- Your task
Emit an exact copy of the lines running from the start of the records to the line containing "random.seed(4)", both included.

Scene modeling code data:

[Start]

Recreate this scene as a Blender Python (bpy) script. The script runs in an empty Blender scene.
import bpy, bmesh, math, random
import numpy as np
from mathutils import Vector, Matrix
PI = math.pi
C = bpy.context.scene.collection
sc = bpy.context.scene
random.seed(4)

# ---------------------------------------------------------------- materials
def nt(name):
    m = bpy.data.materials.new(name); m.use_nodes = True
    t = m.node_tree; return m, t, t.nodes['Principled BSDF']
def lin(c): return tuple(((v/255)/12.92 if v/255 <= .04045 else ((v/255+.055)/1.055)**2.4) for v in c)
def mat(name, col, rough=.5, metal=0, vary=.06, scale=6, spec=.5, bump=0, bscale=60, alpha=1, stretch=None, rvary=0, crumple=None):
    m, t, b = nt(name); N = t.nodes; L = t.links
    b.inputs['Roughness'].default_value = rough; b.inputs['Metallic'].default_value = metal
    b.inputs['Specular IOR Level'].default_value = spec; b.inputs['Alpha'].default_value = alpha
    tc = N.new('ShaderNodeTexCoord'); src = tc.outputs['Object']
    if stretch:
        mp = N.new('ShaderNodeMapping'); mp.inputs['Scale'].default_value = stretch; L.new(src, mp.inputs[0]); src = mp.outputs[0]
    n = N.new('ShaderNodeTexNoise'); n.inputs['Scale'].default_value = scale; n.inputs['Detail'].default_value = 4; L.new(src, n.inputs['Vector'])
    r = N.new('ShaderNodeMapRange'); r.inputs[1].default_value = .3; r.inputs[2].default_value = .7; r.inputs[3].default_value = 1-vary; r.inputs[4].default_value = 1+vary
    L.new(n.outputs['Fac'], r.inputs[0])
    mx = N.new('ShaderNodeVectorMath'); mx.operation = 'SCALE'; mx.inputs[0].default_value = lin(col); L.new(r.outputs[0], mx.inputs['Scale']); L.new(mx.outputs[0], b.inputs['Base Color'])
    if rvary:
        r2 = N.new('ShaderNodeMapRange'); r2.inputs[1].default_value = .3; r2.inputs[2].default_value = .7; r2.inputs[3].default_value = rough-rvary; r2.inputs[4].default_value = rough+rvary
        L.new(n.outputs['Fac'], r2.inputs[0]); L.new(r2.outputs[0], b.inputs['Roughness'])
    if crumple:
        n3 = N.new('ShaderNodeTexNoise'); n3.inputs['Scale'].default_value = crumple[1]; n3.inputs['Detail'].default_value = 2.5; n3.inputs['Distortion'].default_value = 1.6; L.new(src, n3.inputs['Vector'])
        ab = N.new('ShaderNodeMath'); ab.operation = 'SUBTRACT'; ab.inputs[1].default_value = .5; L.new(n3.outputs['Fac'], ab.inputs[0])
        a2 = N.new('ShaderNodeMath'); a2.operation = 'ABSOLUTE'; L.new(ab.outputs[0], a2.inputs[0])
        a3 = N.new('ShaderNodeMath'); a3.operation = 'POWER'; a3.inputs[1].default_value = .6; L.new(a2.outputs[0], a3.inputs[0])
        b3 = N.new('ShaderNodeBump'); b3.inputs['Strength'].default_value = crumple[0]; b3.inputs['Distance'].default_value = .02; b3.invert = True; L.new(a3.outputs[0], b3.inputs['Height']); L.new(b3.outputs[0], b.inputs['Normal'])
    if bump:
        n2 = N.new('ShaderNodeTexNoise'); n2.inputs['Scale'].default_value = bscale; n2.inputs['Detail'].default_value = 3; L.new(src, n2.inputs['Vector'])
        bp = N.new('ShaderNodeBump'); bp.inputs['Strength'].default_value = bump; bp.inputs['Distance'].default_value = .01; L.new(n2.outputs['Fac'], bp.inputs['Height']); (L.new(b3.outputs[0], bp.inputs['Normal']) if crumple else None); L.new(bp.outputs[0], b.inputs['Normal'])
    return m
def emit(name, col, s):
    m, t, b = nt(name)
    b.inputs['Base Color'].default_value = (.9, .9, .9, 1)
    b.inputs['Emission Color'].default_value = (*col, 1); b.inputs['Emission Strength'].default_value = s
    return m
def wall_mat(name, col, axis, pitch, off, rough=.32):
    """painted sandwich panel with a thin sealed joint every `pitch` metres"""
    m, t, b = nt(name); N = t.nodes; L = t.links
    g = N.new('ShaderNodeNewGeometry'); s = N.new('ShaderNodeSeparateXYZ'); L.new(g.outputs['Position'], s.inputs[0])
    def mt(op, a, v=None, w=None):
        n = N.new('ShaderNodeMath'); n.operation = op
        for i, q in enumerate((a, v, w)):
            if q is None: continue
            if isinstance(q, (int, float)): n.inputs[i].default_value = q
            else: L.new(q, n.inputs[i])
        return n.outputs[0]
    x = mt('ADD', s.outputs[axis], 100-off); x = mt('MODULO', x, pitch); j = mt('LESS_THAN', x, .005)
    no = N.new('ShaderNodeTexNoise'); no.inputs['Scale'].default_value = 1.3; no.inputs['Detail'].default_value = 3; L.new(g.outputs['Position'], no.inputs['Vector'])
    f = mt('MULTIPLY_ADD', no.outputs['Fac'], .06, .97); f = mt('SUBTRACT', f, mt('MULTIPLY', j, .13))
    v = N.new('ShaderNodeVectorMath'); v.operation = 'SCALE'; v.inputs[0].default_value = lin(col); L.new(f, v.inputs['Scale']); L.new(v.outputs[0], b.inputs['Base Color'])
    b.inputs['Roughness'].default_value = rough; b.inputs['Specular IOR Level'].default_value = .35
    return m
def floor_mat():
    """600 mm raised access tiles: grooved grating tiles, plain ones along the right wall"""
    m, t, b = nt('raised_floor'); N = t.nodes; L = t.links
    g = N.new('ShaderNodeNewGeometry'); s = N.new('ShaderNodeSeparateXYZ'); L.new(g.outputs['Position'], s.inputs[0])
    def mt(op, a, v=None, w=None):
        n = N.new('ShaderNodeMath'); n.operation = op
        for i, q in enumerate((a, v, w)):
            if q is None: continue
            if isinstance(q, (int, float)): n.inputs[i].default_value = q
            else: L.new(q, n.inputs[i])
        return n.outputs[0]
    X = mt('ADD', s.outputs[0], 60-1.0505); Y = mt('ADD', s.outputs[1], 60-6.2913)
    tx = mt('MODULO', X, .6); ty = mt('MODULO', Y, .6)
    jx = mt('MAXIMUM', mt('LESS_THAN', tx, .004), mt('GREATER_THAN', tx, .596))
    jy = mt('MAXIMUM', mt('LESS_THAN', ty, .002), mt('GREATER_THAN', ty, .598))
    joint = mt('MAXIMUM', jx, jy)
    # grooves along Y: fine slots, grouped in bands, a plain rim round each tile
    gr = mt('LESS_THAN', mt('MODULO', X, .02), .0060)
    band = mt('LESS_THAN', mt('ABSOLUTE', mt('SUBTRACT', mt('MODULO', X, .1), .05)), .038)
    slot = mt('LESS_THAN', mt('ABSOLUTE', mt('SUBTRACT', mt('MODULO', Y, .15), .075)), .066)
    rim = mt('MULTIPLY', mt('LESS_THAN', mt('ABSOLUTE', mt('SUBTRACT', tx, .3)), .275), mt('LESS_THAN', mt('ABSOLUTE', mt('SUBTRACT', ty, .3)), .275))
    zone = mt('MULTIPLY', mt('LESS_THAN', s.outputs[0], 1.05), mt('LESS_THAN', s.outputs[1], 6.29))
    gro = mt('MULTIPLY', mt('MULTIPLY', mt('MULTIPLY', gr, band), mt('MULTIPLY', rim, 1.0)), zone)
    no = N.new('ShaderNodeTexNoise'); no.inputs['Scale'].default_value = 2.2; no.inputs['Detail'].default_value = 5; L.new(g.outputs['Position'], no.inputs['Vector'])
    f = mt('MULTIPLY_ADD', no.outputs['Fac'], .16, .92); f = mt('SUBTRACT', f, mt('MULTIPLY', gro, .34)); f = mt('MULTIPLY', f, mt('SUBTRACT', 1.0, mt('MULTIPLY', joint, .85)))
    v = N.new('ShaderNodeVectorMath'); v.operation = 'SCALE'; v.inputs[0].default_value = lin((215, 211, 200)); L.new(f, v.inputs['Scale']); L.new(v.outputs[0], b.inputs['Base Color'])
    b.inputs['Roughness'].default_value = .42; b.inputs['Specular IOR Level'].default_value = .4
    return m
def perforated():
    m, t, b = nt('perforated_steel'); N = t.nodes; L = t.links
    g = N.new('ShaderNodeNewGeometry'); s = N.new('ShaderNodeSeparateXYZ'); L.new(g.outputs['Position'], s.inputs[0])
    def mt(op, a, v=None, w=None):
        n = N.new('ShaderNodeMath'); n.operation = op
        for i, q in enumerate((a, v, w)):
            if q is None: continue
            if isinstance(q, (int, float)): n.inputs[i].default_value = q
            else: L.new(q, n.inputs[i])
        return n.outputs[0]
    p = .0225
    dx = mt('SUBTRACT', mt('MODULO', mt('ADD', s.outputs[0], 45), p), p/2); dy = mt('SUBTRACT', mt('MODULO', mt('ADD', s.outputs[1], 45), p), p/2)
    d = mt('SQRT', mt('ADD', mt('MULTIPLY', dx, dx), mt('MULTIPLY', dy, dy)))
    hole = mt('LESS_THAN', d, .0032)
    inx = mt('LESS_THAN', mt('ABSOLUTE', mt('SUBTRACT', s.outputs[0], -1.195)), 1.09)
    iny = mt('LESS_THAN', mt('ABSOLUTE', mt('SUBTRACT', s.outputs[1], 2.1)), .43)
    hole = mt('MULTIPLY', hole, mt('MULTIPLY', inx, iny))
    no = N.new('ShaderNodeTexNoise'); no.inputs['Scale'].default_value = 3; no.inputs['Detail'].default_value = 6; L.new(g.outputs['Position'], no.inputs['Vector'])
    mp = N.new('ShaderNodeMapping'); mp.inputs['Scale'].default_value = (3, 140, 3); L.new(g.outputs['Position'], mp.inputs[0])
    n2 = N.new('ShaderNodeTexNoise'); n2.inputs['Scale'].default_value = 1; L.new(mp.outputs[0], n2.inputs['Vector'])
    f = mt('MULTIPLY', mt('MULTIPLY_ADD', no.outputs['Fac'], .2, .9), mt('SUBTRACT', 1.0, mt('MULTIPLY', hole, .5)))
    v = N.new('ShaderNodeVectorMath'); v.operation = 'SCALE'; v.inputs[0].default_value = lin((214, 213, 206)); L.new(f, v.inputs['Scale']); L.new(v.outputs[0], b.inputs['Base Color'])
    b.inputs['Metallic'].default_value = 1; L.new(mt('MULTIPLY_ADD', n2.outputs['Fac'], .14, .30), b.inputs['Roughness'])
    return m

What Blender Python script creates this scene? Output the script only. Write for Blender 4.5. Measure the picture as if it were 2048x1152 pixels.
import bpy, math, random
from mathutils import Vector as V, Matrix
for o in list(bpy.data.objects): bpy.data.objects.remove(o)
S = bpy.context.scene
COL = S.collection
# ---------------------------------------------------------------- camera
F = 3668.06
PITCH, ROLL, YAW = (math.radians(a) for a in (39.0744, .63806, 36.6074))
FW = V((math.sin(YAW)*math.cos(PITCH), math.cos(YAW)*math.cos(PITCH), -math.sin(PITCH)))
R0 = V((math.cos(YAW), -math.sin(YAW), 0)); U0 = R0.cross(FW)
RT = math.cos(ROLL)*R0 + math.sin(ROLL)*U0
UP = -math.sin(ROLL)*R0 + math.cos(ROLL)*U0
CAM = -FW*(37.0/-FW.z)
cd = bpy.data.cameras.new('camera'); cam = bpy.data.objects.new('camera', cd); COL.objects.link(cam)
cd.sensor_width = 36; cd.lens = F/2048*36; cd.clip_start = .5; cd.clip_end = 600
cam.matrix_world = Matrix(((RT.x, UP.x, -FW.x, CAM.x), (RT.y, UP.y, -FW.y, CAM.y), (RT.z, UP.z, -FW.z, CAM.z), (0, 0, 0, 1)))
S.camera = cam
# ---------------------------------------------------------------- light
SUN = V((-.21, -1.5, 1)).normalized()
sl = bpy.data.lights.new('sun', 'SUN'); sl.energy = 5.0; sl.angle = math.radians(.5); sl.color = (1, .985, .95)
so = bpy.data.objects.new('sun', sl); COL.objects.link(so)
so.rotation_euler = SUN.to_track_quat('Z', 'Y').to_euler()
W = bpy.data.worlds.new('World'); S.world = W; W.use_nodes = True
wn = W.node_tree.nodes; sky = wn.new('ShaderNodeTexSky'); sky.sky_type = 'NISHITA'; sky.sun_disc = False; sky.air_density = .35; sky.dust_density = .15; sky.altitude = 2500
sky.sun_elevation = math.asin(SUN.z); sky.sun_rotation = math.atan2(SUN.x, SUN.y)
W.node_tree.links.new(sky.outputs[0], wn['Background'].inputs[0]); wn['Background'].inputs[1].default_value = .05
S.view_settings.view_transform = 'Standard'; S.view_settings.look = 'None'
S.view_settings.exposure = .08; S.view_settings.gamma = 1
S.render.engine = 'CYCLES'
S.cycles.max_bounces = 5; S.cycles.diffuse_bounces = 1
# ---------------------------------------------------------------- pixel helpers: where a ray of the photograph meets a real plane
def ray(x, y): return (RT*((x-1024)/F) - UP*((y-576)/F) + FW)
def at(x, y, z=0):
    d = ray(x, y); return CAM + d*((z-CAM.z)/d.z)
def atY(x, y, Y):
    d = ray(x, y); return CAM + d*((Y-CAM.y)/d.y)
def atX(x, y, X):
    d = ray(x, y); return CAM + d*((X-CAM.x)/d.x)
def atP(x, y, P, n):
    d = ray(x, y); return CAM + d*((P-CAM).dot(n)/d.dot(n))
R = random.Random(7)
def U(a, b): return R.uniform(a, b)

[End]

- Finished exercise
Recreate this scene as a Blender Python (bpy) script. The script runs in an empty Blender scene.
import bpy, bmesh, math, random
import numpy as np
from mathutils import Vector, Matrix
PI = math.pi
C = bpy.context.scene.collection
sc = bpy.context.scene
random.seed(4)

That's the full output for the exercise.